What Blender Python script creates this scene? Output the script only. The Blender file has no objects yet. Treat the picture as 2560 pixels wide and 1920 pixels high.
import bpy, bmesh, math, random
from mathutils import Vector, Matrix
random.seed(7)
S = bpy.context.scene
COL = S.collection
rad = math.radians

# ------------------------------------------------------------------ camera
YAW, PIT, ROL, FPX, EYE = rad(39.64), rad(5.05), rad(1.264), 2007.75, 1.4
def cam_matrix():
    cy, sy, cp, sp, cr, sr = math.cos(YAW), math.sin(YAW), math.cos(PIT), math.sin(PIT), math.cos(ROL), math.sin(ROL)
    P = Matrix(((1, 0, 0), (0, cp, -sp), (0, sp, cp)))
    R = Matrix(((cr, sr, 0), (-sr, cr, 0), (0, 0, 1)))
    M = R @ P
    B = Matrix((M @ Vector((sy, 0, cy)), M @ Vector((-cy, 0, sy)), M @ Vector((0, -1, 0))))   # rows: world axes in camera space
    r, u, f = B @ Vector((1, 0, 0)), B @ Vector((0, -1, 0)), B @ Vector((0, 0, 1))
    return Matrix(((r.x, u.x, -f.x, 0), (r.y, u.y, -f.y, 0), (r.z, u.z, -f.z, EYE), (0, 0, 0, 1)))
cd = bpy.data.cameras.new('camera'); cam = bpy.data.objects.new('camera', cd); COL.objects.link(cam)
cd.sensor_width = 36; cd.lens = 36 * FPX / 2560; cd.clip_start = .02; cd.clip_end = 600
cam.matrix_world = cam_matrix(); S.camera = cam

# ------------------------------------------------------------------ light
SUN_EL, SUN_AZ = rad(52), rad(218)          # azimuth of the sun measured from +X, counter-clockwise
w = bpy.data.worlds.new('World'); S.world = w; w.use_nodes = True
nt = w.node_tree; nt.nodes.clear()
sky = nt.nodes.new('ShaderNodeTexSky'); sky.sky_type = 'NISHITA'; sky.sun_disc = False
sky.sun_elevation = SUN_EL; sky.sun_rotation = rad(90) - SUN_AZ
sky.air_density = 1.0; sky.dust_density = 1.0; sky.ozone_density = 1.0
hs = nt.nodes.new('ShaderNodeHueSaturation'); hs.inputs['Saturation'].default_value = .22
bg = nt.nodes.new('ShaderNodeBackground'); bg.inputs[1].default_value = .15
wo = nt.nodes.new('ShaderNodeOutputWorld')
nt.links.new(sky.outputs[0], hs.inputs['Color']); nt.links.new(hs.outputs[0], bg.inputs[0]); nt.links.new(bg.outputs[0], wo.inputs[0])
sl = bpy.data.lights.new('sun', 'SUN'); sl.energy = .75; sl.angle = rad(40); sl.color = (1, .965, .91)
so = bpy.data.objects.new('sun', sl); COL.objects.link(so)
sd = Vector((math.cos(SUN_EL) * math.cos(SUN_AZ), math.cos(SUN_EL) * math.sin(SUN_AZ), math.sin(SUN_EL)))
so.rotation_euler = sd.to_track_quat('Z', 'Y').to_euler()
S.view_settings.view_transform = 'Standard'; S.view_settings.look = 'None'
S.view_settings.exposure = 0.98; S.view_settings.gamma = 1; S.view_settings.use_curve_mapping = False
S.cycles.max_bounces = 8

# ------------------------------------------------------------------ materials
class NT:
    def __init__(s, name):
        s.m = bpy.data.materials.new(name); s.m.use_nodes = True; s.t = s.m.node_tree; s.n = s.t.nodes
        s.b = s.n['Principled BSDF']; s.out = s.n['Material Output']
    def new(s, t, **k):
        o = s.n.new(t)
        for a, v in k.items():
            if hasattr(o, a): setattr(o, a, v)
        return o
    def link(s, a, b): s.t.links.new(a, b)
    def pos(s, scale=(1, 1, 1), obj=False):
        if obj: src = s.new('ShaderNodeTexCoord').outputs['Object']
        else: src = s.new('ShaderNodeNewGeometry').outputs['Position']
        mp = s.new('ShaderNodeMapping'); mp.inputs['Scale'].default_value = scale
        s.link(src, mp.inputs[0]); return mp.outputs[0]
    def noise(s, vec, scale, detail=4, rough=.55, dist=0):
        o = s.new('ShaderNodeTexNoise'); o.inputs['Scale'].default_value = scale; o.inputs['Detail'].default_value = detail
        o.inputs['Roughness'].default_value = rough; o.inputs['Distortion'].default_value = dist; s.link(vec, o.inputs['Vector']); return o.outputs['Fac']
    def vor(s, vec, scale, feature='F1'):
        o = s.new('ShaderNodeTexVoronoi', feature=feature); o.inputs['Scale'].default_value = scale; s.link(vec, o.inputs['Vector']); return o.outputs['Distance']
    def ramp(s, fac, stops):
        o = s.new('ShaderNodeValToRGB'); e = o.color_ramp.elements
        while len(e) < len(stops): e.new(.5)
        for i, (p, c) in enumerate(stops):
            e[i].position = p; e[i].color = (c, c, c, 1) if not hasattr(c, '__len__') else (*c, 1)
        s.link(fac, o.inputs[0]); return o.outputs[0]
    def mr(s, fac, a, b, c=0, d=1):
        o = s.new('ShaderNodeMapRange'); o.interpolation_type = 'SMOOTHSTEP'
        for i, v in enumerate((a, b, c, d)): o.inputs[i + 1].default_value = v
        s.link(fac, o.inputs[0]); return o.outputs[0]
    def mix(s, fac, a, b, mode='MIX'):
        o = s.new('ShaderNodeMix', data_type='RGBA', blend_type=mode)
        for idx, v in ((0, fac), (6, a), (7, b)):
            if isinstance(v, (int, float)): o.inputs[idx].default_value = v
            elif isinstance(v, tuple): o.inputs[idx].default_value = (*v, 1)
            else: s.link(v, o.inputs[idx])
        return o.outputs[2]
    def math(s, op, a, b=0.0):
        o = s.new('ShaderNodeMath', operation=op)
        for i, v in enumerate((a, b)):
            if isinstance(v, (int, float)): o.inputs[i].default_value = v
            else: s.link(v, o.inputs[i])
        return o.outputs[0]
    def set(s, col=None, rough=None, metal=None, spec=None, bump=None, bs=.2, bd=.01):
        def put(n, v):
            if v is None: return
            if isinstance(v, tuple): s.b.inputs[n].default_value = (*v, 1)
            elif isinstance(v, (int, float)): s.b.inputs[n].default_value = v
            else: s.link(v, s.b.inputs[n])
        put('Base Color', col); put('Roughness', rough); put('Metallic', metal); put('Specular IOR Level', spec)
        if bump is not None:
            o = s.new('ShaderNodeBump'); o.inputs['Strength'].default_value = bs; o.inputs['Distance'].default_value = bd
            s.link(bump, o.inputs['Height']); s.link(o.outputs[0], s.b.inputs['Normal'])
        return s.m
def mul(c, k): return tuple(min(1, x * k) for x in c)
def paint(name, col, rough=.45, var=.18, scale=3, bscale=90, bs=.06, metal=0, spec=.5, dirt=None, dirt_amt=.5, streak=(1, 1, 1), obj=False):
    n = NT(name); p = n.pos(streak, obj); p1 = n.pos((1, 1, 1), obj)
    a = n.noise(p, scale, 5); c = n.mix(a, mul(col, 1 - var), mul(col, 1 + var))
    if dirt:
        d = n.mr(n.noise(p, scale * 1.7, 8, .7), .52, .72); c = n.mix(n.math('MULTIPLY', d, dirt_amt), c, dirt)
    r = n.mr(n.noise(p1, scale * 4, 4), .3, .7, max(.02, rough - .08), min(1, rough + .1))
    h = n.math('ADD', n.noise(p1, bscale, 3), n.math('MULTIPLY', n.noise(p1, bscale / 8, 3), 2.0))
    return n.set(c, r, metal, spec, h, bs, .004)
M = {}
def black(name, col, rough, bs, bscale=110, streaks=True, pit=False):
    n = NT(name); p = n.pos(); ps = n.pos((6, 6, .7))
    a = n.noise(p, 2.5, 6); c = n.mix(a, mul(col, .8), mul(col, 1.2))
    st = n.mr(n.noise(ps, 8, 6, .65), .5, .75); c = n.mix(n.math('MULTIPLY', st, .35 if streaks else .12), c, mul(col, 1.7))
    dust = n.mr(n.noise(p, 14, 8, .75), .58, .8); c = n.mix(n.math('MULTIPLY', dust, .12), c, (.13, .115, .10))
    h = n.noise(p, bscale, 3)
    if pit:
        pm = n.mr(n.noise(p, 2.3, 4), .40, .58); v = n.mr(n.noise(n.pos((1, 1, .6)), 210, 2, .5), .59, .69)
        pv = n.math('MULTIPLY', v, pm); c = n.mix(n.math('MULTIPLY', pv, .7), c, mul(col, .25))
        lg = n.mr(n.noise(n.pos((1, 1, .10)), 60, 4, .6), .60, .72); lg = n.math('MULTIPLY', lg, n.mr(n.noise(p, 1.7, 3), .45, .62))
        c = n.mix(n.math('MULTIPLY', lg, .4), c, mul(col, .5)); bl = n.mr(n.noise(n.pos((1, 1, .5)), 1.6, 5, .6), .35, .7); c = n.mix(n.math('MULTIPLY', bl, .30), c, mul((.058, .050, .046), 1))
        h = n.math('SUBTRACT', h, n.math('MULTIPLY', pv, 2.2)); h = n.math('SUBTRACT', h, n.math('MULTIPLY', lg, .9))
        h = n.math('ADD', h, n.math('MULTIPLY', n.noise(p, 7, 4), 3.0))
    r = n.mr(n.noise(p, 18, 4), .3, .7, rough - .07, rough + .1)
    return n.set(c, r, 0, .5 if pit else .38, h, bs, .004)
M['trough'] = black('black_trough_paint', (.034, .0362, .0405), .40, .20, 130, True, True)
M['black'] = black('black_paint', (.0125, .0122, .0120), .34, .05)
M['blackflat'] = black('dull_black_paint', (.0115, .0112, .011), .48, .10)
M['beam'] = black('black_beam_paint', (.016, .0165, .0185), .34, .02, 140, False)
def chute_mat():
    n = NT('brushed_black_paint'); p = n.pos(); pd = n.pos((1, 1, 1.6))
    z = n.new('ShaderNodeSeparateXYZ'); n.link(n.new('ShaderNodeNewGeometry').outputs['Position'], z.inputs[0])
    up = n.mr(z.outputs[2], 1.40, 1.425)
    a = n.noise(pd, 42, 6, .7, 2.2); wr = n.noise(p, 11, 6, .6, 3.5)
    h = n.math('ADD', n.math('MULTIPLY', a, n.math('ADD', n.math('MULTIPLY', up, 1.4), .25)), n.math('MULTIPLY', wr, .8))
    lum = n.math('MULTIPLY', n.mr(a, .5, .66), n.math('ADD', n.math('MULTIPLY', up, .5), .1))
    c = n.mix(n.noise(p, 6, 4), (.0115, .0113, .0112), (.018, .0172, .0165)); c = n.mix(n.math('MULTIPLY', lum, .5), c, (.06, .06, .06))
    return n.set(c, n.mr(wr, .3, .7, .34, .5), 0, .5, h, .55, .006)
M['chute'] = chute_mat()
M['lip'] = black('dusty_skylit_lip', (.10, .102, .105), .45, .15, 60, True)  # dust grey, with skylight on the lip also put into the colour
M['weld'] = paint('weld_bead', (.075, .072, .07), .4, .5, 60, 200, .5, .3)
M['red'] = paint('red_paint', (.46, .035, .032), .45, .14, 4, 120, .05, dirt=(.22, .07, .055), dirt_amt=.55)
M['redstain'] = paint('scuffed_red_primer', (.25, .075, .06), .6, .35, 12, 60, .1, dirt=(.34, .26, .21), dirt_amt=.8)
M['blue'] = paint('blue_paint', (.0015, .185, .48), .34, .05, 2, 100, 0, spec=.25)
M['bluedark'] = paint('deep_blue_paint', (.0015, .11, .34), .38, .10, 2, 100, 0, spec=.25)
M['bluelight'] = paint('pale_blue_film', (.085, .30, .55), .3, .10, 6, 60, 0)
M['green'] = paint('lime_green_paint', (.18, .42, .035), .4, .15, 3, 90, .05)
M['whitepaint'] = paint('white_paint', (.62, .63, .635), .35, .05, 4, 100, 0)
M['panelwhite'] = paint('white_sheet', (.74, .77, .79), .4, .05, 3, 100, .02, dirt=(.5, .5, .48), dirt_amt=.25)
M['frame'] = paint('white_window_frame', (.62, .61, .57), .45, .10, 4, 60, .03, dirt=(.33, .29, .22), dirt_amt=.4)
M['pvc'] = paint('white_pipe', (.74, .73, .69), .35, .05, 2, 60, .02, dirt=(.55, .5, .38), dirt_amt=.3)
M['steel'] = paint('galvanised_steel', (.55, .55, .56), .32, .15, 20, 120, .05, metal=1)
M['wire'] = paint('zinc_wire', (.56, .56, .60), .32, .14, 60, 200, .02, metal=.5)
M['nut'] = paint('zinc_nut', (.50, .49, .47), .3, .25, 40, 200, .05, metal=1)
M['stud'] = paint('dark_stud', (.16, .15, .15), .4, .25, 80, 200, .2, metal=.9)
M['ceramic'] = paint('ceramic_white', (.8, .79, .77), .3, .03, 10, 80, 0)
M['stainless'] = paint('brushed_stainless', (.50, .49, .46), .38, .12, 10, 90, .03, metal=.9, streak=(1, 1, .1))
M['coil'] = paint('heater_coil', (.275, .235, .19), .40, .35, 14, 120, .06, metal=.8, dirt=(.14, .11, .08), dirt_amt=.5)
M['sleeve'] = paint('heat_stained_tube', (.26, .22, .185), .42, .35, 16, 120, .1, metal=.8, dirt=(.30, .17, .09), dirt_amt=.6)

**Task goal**
Output exactly the leading lines of the data, up to and including the line marked by "cam.matrix_world = cam_matrix();".

**The response**
What Blender Python script creates this scene? Output the script only. The Blender file has no objects yet. Treat the picture as 2560 pixels wide and 1920 pixels high.
import bpy, bmesh, math, random
from mathutils import Vector, Matrix
random.seed(7)
S = bpy.context.scene
COL = S.collection
rad = math.radians

# ------------------------------------------------------------------ camera
YAW, PIT, ROL, FPX, EYE = rad(39.64), rad(5.05), rad(1.264), 2007.75, 1.4
def cam_matrix():
    cy, sy, cp, sp, cr, sr = math.cos(YAW), math.sin(YAW), math.cos(PIT), math.sin(PIT), math.cos(ROL), math.sin(ROL)
    P = Matrix(((1, 0, 0), (0, cp, -sp), (0, sp, cp)))
    R = Matrix(((cr, sr, 0), (-sr, cr, 0), (0, 0, 1)))
    M = R @ P
    B = Matrix((M @ Vector((sy, 0, cy)), M @ Vector((-cy, 0, sy)), M @ Vector((0, -1, 0))))   # rows: world axes in camera space
    r, u, f = B @ Vector((1, 0, 0)), B @ Vector((0, -1, 0)), B @ Vector((0, 0, 1))
    return Matrix(((r.x, u.x, -f.x, 0), (r.y, u.y, -f.y, 0), (r.z, u.z, -f.z, EYE), (0, 0, 0, 1)))
cd = bpy.data.cameras.new('camera'); cam = bpy.data.objects.new('camera', cd); COL.objects.link(cam)
cd.sensor_width = 36; cd.lens = 36 * FPX / 2560; cd.clip_start = .02; cd.clip_end = 600
cam.matrix_world = cam_matrix(); S.camera = cam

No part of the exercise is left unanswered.